Disincentives outweigh incentives
Turner said one of the AAPR's challenging nuances is taking into account the diversity of academic missions among Division I institutions. What to one institution might be "normal" academic success may be an apples/oranges comparison with another institution.
"For instance," Turner said, "Vanderbilt is a highly selective university with high graduation rates for all students -- in the 80th or 90th percentile even under the federal methodology. An open admissions institution may have graduation rates for all its students in the 30th percentile. So how do you judge a 30 percent graduation rate at one school against an 80 percent rate somewhere else?"
In that regard, Turner noted the group is looking for a rate that is flexible. But, Turner said, "there will be a point at which no matter what kind of school you are, the performance is unacceptable."
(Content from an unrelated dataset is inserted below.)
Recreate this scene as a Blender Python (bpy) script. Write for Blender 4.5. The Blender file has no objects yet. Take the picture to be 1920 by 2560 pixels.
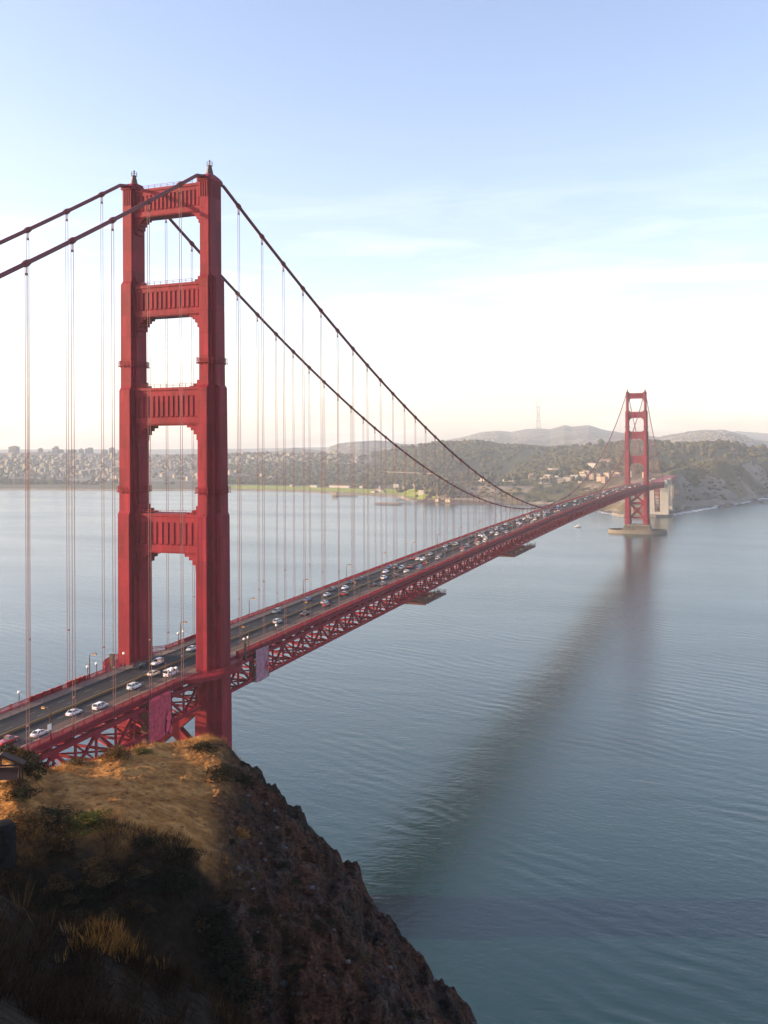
import bpy, math, random
import numpy as np
from mathutils import Vector, Matrix

# ------------------------------------------------------------------ camera
# world axes: +X west, +Y south (along the bridge), +Z up; near tower at the origin
sc = bpy.context.scene
COL = sc.collection
CAM = np.array([164.276, -240.911, 143.072])
YAW, PIT, ROL, FPX, OY = -0.37391, 0.00885, -0.00675, 2315.46, -189.07     # FPX, OY (lens shift) for a 1920 wide picture
FW = np.array([math.sin(YAW)*math.cos(PIT), math.cos(YAW)*math.cos(PIT), math.sin(PIT)])
_r = np.array([math.cos(YAW), -math.sin(YAW), 0.0]); _u = np.cross(_r, FW)
RT = _r*math.cos(ROL) + _u*math.sin(ROL); UP = -_r*math.sin(ROL) + _u*math.cos(ROL)
cd = bpy.data.cameras.new('camera'); cam = bpy.data.objects.new('camera', cd); COL.objects.link(cam)
cd.sensor_fit = 'HORIZONTAL'; cd.sensor_width = 36.0; cd.lens = 36.0*FPX/1920.0; cd.shift_y = OY/1920.0
cd.clip_start = 0.5; cd.clip_end = 40000.0
cam.matrix_world = Matrix(((RT[0], UP[0], -FW[0], CAM[0]), (RT[1], UP[1], -FW[1], CAM[1]),
                           (RT[2], UP[2], -FW[2], CAM[2]), (0, 0, 0, 1)))
sc.camera = cam

# ------------------------------------------------------------------ light
SUN_EL, SUN_DELTA = math.radians(14.0), math.radians(20.0)      # delta: north of due east
S = Vector((-math.cos(SUN_DELTA)*math.cos(SUN_EL), -math.sin(SUN_DELTA)*math.cos(SUN_EL), math.sin(SUN_EL)))
ld = bpy.data.lights.new('sun', 'SUN'); ld.energy = 4.8; ld.angle = math.radians(0.53); ld.color = (1.0, 0.69, 0.40)
lo = bpy.data.objects.new('sun', ld); COL.objects.link(lo); lo.location = (-400, -200, 500)
lo.rotation_euler = S.to_track_quat('Z', 'Y').to_euler()
wd = bpy.data.worlds.new('World'); sc.world = wd; wd.use_nodes = True
nt = wd.node_tree; bg = nt.nodes['Background']
sky = nt.nodes.new('ShaderNodeTexSky'); sky.sky_type = 'NISHITA'; sky.sun_disc = False
sky.sun_elevation = SUN_EL; sky.sun_rotation = math.atan2(S.x, S.y)
sky.altitude = 100; sky.air_density = 1.0; sky.dust_density = 1.7; sky.ozone_density = 1.6
# thin high cloud streaks
tc = nt.nodes.new('ShaderNodeTexCoord'); mp = nt.nodes.new('ShaderNodeMapping'); mp.inputs['Scale'].default_value = (2.2, 2.2, 17.0)
mp.inputs['Rotation'].default_value = (0.05, 0.06, 0)
nz = nt.nodes.new('ShaderNodeTexNoise'); nz.inputs['Scale'].default_value = 1.9; nz.inputs['Detail'].default_value = 7; nz.inputs['Roughness'].default_value = 0.62; nz.inputs['Distortion'].default_value = 0.5
cr = nt.nodes.new('ShaderNodeValToRGB'); cr.color_ramp.elements[0].position = 0.47; cr.color_ramp.elements[1].position = 0.75
sx = nt.nodes.new('ShaderNodeSeparateXYZ'); zr_ = nt.nodes.new('ShaderNodeMapRange'); zr_.interpolation_type = 'SMOOTHSTEP'
zr_.inputs[1].default_value = 0.34; zr_.inputs[2].default_value = 0.1
ml = nt.nodes.new('ShaderNodeMath'); ml.operation = 'MULTIPLY'; m2 = nt.nodes.new('ShaderNodeMath'); m2.operation = 'MULTIPLY'; m2.inputs[1].default_value = 0.2
mix = nt.nodes.new('ShaderNodeMix'); mix.data_type = 'RGBA'; mix.inputs[7].default_value = (7.5, 7.3, 7.6, 1)
L = nt.links.new
L(tc.outputs['Generated'], mp.inputs[0]); L(mp.outputs[0], nz.inputs['Vector']); L(nz.outputs[0], cr.inputs[0])
L(tc.outputs['Generated'], sx.inputs[0]); L(sx.outputs[2], zr_.inputs[0]); L(cr.outputs[0], ml.inputs[0]); L(zr_.outputs[0], ml.inputs[1])
L(ml.outputs[0], m2.inputs[0]); L(m2.outputs[0], mix.inputs[0]); tn = nt.nodes.new('ShaderNodeMix'); tn.data_type = 'RGBA'; tn.blend_type = 'MULTIPLY'; tn.inputs[0].default_value = 1; tn.inputs[7].default_value = (1.10, 0.955, 0.985, 1)
L(sky.outputs[0], tn.inputs[6]); L(tn.outputs[2], mix.inputs[6]); L(mix.outputs[2], bg.inputs[0])
bg.inputs[1].default_value = 0.142
sc.view_settings.view_transform = 'Standard'; sc.view_settings.look = 'None'; sc.view_settings.gamma = 1.0
sc.view_settings.exposure = 1.45
sc.render.engine = 'CYCLES'
try:
    sc.cycles.use_denoising = True; sc.cycles.max_bounces = 6; sc.cycles.volume_bounces = 1
    sc.cycles.diffuse_bounces = 2; sc.cycles.glossy_bounces = 2; sc.cycles.transparent_max_bounces = 8
except Exception: pass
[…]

The group also is working on developing the various incentives and disincentives to be used once the AAPR is established. So far, members have considered access to NCAA assets (for example, championships, revenue) as the basis upon which a rewards and penalties structure would be based. Teams and programs performing at high academic levels could be rewarded with additional athletics scholarships or recruiting benefits. The disincentive flip side would be reductions in scholarships, revenue shares or even access to NCAA championships in extreme cases.
Right now, the group is working under the notion that three years of AAPR data (beginning with the 2003-04 academic year) would need to be collected before the structure takes effect, but members also are considering more immediate incentives and disincentives, including possible restrictions on the time period in which an institution may re-award a scholarhsip originally awarded to a student-athlete who left an institution and would not have been academically eligible had he or she returned.
Another challenge for the group is trying to find incentives that are as meaningful as the disincentives. A system weighted toward disincentives could be construed as overly negative, which is not the image the working group wants to project.
"We're not looking to be punitive -- what we're trying to do is improve the academic success rate of our student-athletes," Turner said. "But it's difficult to develop a symmetrical list of incentives and disincentives. There's no incentive you can give someone that can compare with keeping them out of the championship."
In some ways, the greatest incentive in the structure will be to avoid receiving a disincentive at all.
"You do hear the comment that the biggest incentive is not to get a disincentive," Turner said. "While that's often said tongue in cheek, the reality is exactly that. The incentives in some ways are going to be symbolic. There may be some tangible ones, such as access to additional revenue or more recruiting benefits, but nothing compares to losing scholarships, being denied access to championships or actually losing revenue shares."
In the end, Turner hopes that what his group is working on will be purely supplemental to the bigger picture -- that is, strengthened initial- and progress-toward-degree requirements already adopted for the entering class of 2003. He said those standards, which increase the rate of progress student-athletes must make in order to establish and maintain eligibility, are the biggest incentives the NCAA has.
"In my opinion, the impact of what the incentives/disincentives working group is doing is actually a fail-safe for the increased progress-toward-degree standards," he said. "If those work as they are intended, you're not going to see a lot of schools running into problems with the AAPR and the incentives/disincentives. It's a little early to judge whether the standards are going to do that, but they certainly have that potential."
Turner's group will meet again at the end of this month to work further on the AAPR and to complete a position paper that will be distributed to the Division I membership in time for spring conference meetings.
"It's important for us to circulate our thinking and solicit input," Turner said. "If coaches, conferences and other groups can contribute to changing the culture, then that's what we're looking for. At the end of the day, the beneficiaries will be our student-athletes."